A statement from Comesa reads: “The commission is aware of the cultural importance and popularity of football events in the region and in particular, the CAF tournaments. The aim of the investigation is to ensure that competition in the commercialisation and award of media and marketing rights for African football tournaments is not undermined as a result of anti-competitive practices from market operators and that football fans can benefit from better and more coverage of the games and affordable viewing options.”

The bone of contention in the rights issue comes following CAF’s decision to introduce centralised media and television rights in 2006. Following the changes, CAF handles all rights and shares the proceeds with affiliates at the end of the competitions.

Lagardère Sports S.A.S, formerly Sport5, has dominated the marketing and media rights ever since the system was introduced.

Complainants, who took the matter to Comesa, allege that the sale of the media and marketing rights as a bundle prevents the participation of more companies.

“They argued that bundling of the rights makes bidding too expensive and hence participation in the process only remains to big companies with huge financial resources.

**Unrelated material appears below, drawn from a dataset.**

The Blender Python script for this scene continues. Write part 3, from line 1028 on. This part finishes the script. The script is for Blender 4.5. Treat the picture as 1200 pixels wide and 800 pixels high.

“The complainants observed that most companies in Comesa are small and medium, hence they fail to effectively participate in the bids as a result of bundling,” reads the statement.

But FAM commercial director Limbani Matola said the association has no problem with the bundling of the media and marketing rights.

He said: “As CAF affiliate, they asked us if they can handle the marketing and media rights on our behalf and we accepted. If you look at our bargaining power, we benefit from the bundling system that CAF uses unlike if we were to do it on our own. If you compare us with other countries such as Cameroon, South Africa, Egypt, I don’t think we can bargain for the rights on the same level.”

However, former Football Association of Malawi (FAM) general secretary Suzgo Nyirenda, who is now Council of Southern Africa Football Associations (Cosafa) deputy chief executive officer responsible for competitions, said the centralised system is unfair to other stakeholders.

He said: “The main problem is that since all rights are centralised, it has an effect. For instance, the Afcon qualifier between Malawi and Africa champions Cameroon can fetch over $300 000 in TV rights alone if FAM sells the rights. But because of CAF’s system, FAM may get as little as $120 000. Since CAF handles everything, there is no bargaining power with the television stations.

“But when you do it alone, you can bargain and gain more. The centralised system is only efficient when you fail to find a buyer of the rights. CAF system uses average receipts, so, you are bound to get something from nothing. In other words, it helps smaller associations but big ones lose out a lot.”

He said lack of transparency and abnormal length of the terms brings suspicion.